連載の第18回で紹介した「NeRF (Neural Radiance Field)」(ナーフ)は、ニューラルネットワークを用いた自由視点画像生成アルゴリズムであり、その驚異的な性能で研究コミュニティーに大きな衝撃を与えた。本記事では、最新のNeRF関連研究の動向について紹介する。
NeRF(i)とはシーンをradiance fieldという「場」で表現するニューラルネットワークで、シーンの3次元点の座標と視線の方向を入力するとその点の輝度と密度(不透明度)を出力する(図1)。これをボリュームレンダリング法という、コンピューターグラフィックスにおける古典的なレンダリング手法と組み合わせることで自由視点の画像を生成することができる。NeRFはこれまでの自由視点画像生成の手法よりも高精細な画像を生成できる手法として、2020年の発表以来大きな注目を集めてきた。

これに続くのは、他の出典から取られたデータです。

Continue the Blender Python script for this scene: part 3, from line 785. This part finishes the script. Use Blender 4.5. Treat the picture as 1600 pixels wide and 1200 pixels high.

NeRFが研究コミュニティーに与えた衝撃は非常に大きく、2020年に開催されたコンピュータービジョンのトップ国際会議である16th European Conference on Computer Vision (ECCV) においてBest Paper Honorable Mentionを受賞した。この賞はBest Paper Awardに次いで権威のある賞であり、特にインパクトの大きい研究に与えられる。この2つの賞は、全1360本の論文のうちの計3本に贈られた。
さらに、関連研究が発表されるペースも驚異的で、PCH innovationsのHassan Abu Alhaija氏のツイートによると、NeRFの派生研究の論文数の増加はGenerative Adversarial Networks(GAN)よりも2.5倍速いとのことである。
このように非常に速いペースで発展するNeRFの派生研究について、本記事では次の3つの観点から最新の研究動向を紹介する。
- 雑多な画像を用いたNeRF
- 動画データを用いたNeRF
- レンダリングの高速化
雑多な画像を用いたNeRF
まずは、前回の記事でも登場した“NeRF in the Wild”(ii)を紹介する。この研究では、インターネット上で収集した観光地の画像から自由視点画像を生成できるようにNeRFを拡張した手法を提案している(図2)。
インターネット上で収集した画像には天候・時刻のばらつきや観光客の写り込みなどが含まれ、非常に雑多なデータセットとなる。しかし、NeRFはもともとこのような撮影条件の変化を考慮していないために学習がうまくいかないという課題があった。そこで、NeRF in the Wildでは撮影状況のばらつきを吸収できるようにネットワーク構造を改善することで、雑多な画像からでも精細な自由視点画像生成の学習を可能にした。
図2にあるように、NeRF in the Wildにより、インターネットで収集した観光地の画像から観光客を含まない画像を新たに生成することができる。また、シーンの天候や時刻などを操作することができるのも特徴である。詳細な結果はプロジェクトページから確認できる。